下町不思議町物語

下町不思議町物語 (YA!フロンティア)

下町不思議町物語 (YA!フロンティア)

 直之を取り巻く人の善悪バランスがうまい。不思議な力を持つ特別な人だけが、主人公を助けるわけではないところがいい。仕事の忙しい気弱な父が、直之を愛してるのは間違いないし、それは直之にもちゃんと伝わっている。直之を気に入らずに陰湿ないじめを繰り返すクラスメートがいる一方で、直之の努力をきちんと見ている先生と友達がいる。そして、その上で、居場所を見つけられない直之に、居心地のよい場所を提供する「不思議町」の大人たちがいる。彼らは、くじけそうな時にちょっと居場所を提供してくれて、ほんの少し日常の暮らしに戻る手助けをしてくれるだけで、決して全能のお助けヒーローじゃない。
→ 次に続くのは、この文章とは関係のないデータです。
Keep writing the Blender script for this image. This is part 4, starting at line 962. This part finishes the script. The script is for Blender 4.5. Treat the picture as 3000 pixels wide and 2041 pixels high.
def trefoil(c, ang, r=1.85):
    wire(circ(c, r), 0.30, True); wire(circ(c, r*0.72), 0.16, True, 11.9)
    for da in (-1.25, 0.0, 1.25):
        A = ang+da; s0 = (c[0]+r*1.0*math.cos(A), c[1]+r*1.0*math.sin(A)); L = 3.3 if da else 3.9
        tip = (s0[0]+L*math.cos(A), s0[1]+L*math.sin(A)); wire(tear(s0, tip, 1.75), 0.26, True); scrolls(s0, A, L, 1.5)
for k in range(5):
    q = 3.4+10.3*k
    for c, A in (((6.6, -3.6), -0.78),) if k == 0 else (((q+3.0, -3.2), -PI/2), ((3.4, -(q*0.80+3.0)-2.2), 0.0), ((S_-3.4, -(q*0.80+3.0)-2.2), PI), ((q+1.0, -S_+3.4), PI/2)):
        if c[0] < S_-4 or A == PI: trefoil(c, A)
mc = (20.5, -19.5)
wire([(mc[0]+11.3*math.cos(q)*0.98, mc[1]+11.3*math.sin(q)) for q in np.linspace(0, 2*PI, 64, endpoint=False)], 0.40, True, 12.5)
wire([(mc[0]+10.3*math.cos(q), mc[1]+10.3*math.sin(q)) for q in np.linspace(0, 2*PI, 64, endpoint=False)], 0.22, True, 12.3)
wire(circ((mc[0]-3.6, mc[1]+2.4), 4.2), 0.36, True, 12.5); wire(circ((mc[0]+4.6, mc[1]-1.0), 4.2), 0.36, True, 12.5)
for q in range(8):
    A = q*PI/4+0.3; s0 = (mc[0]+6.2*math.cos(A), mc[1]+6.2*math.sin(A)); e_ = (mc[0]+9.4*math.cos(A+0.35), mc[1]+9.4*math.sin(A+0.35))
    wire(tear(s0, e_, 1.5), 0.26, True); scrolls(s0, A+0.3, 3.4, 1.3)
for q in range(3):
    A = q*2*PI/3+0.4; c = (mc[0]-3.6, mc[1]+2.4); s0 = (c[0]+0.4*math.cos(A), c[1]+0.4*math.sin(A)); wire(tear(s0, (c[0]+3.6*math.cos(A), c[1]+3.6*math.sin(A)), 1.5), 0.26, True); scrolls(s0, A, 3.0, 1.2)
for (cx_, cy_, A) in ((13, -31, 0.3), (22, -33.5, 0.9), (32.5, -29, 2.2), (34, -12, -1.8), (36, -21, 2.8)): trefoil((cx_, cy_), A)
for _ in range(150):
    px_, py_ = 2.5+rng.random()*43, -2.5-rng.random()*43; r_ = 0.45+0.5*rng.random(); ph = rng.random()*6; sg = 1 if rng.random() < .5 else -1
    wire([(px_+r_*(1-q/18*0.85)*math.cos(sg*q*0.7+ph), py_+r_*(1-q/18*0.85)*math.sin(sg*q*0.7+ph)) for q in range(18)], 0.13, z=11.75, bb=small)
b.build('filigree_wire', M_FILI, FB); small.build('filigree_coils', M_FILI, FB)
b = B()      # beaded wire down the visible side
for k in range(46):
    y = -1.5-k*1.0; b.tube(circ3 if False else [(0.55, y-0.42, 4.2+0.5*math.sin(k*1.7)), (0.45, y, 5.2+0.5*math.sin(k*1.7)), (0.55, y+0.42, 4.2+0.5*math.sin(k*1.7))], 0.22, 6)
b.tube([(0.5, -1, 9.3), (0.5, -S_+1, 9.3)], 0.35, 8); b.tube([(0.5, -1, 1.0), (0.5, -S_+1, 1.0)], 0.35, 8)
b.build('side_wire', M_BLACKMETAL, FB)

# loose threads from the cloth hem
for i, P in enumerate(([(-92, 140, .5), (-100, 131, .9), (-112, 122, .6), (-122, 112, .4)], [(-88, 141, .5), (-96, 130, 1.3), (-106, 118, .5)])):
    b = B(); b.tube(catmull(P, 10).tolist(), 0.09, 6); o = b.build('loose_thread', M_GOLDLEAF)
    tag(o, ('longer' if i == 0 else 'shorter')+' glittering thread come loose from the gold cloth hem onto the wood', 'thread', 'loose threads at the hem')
「息子と駆け落ちした娘の子」である直之を許せなかった厳格な祖母が、直之のぬくもりに触れて心を溶かすシーンは、素直に感動的だった。
 ややもすれば説教くさくなるところを、不思議町の住人たちのキャラクターと、軽妙な関西弁とで、抜群のエンターテイメントに仕上げている。小学生に大人気の香月日輪を初めて読んだけど、本当におもしろいね。「妖怪アパートの幽雅な日常」シリーズも読んでみようっと。

 某超有名アニメーションをダイレクトに持ち込んでいるのは、現代の子ども達の「不思議」原体験の大元のひとつだからかなあ。たしかに、実体験で、夜の闇や自然の不思議さを感じた経験のある子どもは少ないかもね。